Platte River’s spokesman disputed this:

Boian said, however, that Platte River was asked to limit email retention to 30 days as soon as it was hired — a directive that never changed.

However, this is belied by Platte River’s private correspondence:

Despite Boian’s statement that Platte River set up a 30-day revolving retention policy for Clinton’s emails, Johnson’s letter noted that Platte River employees were directed to reduce the amount of email data being stored with each backup.
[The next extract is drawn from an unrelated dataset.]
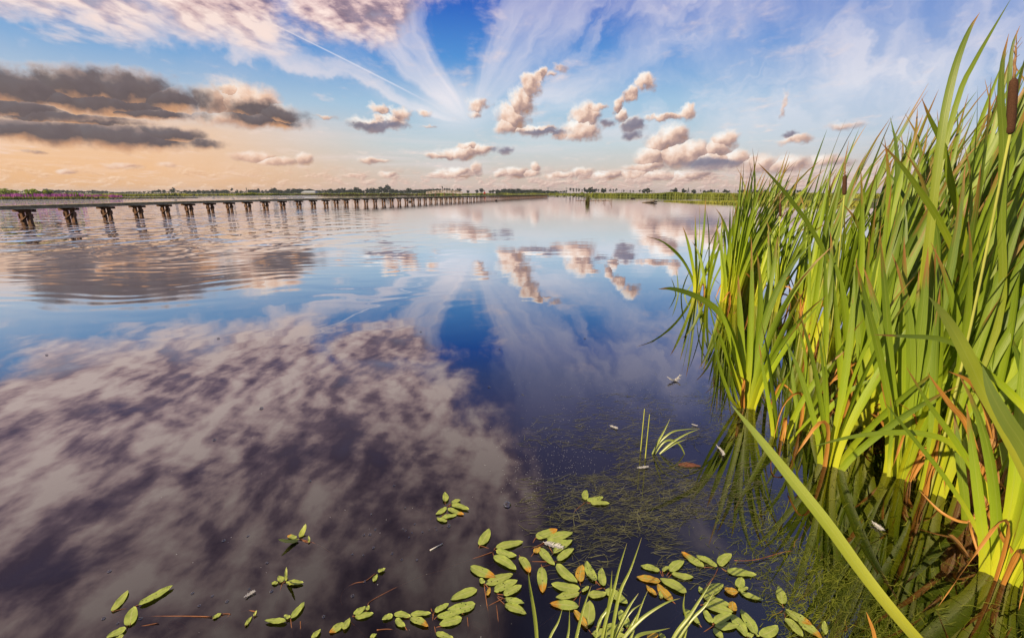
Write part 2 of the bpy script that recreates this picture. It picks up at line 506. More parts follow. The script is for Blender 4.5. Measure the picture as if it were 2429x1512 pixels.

Late this summer, Johnson wrote, a Platte River employee took note of this change and inquired whether the company could search its archives for an email from Clinton Executive Service Corp. directing such a reduction in October or November 2014 and then again around February, advising Platte River to save only emails sent during the most recent 30 days.

Those reductions would have occurred after the State Department requested that Clinton turn over her emails.

It was here that a Platte River employee voiced suspicions about a cover-up and sought to protect the company. “If we have it in writing that they told us to cut the backups,” the employee wrote, “and that we can go public with our statement saying we have had backups since day one, then we were told to trim to 30 days, it would make us look a WHOLE LOT better,” according to the email cited by Johnson.

Platte River, it seems, decided not to go with the CYA and decided to CCA instead.

To sum up:
-All 60,000 of Clinton’s emails were out there in the Cloud, and almost certainly ended up in the hands of hackers, and probably foreign governments.
-Clinton’s camp tried to destroy all the external copies of her emails that they could after the State Department contacted them requesting records. They didn’t know the emails had already left Platte, however.
-Despite all the crowing that McCarthy’s gaffe had ended this scandal, the media is still reporting on it and still finding new bombshells.